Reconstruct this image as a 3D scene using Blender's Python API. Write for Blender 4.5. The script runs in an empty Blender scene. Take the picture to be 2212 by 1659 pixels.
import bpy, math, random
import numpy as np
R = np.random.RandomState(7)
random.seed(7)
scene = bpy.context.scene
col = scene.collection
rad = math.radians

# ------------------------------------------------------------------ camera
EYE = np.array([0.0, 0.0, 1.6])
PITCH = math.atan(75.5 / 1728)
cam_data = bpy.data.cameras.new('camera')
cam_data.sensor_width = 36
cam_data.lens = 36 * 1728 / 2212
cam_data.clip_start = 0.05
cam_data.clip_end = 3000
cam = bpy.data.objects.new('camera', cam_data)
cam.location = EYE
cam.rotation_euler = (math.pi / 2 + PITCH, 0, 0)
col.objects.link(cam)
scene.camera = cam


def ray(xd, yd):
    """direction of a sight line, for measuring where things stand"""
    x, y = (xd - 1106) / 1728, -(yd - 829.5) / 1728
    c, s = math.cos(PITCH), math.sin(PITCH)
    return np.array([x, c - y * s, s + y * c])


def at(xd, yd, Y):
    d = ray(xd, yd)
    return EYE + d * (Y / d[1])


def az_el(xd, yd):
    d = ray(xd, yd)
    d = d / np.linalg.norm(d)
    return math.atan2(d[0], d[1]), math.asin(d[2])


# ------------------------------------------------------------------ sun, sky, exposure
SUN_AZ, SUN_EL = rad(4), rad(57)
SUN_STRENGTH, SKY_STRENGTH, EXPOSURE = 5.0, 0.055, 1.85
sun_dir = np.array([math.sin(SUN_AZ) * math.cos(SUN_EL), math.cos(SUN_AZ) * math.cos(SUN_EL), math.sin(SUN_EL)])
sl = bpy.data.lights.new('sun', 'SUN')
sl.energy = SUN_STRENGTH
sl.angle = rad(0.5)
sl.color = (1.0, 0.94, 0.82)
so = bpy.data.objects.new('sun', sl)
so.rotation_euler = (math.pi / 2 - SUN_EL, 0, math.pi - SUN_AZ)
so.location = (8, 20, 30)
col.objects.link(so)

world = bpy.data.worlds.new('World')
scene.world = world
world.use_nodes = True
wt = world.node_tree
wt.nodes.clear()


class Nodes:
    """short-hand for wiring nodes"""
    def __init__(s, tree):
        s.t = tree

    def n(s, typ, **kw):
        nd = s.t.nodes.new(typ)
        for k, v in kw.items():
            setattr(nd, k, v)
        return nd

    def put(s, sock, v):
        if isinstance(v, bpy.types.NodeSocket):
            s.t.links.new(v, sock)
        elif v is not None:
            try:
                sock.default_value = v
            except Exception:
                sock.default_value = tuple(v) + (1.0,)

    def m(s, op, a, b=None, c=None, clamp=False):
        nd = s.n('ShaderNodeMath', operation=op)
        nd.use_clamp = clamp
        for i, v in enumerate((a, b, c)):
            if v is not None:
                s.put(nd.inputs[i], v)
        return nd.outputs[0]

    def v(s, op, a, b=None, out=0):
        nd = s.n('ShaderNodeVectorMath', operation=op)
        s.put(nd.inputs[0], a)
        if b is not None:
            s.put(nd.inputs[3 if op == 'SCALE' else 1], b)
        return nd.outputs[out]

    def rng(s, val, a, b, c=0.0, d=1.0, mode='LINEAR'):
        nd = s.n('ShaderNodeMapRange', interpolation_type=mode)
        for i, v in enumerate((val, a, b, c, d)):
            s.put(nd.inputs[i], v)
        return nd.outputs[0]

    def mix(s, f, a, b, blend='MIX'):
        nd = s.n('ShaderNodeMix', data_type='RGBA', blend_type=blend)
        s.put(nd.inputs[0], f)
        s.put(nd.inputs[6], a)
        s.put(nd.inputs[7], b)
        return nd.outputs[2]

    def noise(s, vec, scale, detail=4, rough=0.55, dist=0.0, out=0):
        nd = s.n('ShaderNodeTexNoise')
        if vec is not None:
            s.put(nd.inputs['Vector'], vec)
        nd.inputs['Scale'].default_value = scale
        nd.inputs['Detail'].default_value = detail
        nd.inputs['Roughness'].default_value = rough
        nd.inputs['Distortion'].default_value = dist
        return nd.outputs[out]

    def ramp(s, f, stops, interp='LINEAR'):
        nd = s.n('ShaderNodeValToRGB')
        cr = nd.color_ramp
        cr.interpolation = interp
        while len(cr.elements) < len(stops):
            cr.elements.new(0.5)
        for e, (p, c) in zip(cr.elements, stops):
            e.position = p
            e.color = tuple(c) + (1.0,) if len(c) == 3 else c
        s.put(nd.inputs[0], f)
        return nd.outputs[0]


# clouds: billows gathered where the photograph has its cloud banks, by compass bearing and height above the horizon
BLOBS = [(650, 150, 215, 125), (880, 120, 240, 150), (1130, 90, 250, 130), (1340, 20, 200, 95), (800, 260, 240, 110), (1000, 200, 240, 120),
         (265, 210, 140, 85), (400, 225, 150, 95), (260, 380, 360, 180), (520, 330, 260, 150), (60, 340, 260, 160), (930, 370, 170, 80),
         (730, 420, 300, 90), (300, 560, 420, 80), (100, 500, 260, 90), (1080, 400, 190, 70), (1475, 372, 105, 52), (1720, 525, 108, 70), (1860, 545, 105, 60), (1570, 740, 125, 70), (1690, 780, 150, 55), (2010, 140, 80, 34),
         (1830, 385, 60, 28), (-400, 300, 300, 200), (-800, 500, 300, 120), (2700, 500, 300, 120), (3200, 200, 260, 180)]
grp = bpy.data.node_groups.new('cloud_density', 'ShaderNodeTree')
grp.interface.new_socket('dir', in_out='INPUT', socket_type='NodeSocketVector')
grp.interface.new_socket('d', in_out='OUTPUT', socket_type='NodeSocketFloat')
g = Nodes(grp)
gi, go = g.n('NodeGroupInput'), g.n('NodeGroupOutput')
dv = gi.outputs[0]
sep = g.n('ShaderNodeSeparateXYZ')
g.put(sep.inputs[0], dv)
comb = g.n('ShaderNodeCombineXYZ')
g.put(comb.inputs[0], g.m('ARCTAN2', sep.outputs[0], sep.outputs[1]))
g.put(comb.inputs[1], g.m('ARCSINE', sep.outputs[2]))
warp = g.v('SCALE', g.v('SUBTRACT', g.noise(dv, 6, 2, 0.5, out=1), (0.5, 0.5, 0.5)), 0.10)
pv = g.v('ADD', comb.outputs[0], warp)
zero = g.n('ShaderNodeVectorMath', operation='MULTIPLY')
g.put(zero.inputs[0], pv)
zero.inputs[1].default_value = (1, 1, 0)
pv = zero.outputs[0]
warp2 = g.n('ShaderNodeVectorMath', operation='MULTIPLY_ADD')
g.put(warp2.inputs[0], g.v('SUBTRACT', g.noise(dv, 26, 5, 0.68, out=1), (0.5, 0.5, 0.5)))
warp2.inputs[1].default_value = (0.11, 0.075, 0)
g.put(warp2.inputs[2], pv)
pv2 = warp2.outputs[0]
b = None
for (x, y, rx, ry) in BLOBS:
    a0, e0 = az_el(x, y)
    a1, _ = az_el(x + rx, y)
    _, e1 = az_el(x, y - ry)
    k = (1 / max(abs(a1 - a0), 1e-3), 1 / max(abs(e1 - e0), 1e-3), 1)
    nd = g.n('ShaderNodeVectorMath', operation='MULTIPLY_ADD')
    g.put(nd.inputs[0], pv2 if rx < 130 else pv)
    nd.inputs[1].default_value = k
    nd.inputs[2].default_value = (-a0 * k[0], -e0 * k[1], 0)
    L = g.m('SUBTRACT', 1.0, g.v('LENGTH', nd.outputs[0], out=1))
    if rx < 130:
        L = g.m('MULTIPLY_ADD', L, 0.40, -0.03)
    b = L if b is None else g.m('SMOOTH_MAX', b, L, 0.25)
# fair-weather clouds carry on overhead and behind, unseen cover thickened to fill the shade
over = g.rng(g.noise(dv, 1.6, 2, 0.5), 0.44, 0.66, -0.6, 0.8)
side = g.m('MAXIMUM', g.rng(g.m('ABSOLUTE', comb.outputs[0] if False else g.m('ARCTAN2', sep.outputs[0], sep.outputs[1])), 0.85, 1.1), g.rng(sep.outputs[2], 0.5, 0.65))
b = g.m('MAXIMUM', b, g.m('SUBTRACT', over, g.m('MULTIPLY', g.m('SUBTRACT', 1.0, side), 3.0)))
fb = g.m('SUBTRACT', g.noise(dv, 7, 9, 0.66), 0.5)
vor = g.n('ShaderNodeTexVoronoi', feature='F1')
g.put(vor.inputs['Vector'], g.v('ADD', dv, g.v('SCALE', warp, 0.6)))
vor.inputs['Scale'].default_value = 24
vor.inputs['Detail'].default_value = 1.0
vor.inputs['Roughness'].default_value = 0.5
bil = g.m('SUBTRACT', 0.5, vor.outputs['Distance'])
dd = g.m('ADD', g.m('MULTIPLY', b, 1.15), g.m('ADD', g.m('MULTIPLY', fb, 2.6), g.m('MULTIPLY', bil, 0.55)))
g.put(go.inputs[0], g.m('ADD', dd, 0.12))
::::
- What is required: Copy exactly the lines that run from the first line of the data to the line containing "return np.array([x, c", please, with both ends included and nothing else.

- Exercise response:
Reconstruct this image as a 3D scene using Blender's Python API. Write for Blender 4.5. The script runs in an empty Blender scene. Take the picture to be 2212 by 1659 pixels.
import bpy, math, random
import numpy as np
R = np.random.RandomState(7)
random.seed(7)
scene = bpy.context.scene
col = scene.collection
rad = math.radians

# ------------------------------------------------------------------ camera
EYE = np.array([0.0, 0.0, 1.6])
PITCH = math.atan(75.5 / 1728)
cam_data = bpy.data.cameras.new('camera')
cam_data.sensor_width = 36
cam_data.lens = 36 * 1728 / 2212
cam_data.clip_start = 0.05
cam_data.clip_end = 3000
cam = bpy.data.objects.new('camera', cam_data)
cam.location = EYE
cam.rotation_euler = (math.pi / 2 + PITCH, 0, 0)
col.objects.link(cam)
scene.camera = cam


def ray(xd, yd):
    """direction of a sight line, for measuring where things stand"""
    x, y = (xd - 1106) / 1728, -(yd - 829.5) / 1728
    c, s = math.cos(PITCH), math.sin(PITCH)
    return np.array([x, c - y * s, s + y * c])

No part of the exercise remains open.